Music is important too. When I’m writing I’m aware of tempo and tone, and the need to vary them - the way an adagio passage might require a scherzo to follow it. You get a sense of when a key-change is called for.  None of this is fully conscious when I'm writing a first draft, but afterwards, when I’m revising, I can see it working.

When and where do you write?

I write when I can. Earning a living, looking after family – those things have to take precedence - but there are still plenty of hours in the day. And night. Now I’ve switched to writing fiction I no longer have to lug around a load of research materials. And the wonderful thing about laptops is that they make it very easy to write in bed.

What are you working on now?

I’m writing a sequence of short stories, borrowing plots from folk-tales, classical myth, the Bible, and placing them in today’s Britain.

Have you ever suffered from writer’s block?

I don’t use that term – but there have been times when I hadn’t yet worked out what I wanted to say.

What’s the best writing advice you’ve ever received?

Rather brusquely, from an elderly editor when I was still in my teens ‘Stop going on about wanting to “be a writer”. Just get on and write something.’

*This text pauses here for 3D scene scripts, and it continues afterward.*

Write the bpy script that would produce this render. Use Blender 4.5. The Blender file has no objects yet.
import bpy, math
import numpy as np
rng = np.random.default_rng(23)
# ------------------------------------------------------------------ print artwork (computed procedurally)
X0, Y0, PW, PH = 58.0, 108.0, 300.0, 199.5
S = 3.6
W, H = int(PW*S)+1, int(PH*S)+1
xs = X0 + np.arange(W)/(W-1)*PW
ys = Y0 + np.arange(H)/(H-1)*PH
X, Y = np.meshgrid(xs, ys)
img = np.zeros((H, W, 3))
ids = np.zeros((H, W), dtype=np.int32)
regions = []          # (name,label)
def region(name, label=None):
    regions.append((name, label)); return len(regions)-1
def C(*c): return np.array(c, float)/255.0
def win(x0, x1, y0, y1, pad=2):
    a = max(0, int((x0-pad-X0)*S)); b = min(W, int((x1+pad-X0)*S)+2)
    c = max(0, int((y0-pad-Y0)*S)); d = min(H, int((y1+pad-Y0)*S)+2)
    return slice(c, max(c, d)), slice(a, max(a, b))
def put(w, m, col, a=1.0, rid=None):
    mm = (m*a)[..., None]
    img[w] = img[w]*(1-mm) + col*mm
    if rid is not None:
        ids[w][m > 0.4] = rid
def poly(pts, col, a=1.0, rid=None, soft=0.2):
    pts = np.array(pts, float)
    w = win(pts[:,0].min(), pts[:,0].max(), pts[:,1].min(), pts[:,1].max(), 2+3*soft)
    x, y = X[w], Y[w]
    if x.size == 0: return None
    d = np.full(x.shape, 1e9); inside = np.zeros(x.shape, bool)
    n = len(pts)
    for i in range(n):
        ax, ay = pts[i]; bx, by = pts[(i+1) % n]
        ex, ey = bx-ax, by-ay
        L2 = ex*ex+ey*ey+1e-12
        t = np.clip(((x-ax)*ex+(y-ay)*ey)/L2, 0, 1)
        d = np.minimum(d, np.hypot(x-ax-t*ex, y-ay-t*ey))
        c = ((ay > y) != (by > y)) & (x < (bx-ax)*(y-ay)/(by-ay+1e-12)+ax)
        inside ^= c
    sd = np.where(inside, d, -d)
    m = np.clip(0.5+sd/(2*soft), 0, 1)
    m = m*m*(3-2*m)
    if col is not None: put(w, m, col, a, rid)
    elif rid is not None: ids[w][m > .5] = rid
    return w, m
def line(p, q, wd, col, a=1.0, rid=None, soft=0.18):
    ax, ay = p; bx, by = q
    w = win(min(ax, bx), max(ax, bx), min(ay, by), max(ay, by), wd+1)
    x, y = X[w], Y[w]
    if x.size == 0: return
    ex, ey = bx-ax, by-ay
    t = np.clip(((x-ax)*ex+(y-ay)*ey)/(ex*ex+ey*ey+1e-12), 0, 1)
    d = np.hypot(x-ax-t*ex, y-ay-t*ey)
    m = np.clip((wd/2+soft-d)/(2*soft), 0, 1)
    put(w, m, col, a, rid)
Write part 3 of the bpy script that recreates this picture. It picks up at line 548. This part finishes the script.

What’s your advice to new writers?

See previous answer.

Bio: I’ve been writing for magazines and newspapers all my adult life, beginning with three years as a feature-writer on British Vogue, taking in five years as television critic of the London Evening Standard, and including writing arts features and book reviews for most of the upmarket British newspapers. I am a Fellow of the Royal Society of Literature and an Honorary Fellow of the Historical Association.

My books are

1990 – Cleopatra (winner of the Fawcett Prize and Emily Toth Award)

2003 – Heroes

2013 – The Pike: Gabriele d’Annunzio (Winner of the Duff Cooper Prize, the Samuel Johnson Prize, the Costa Biography of the Year Award and the Political Book Awards Biography of the Year)

2018 – Peculiar Ground - my first novel, described in the New York Times as 'large and rich... full of drama, vivid characters, wit, gorgeous writing and fascinating detail...a grand spectacle'.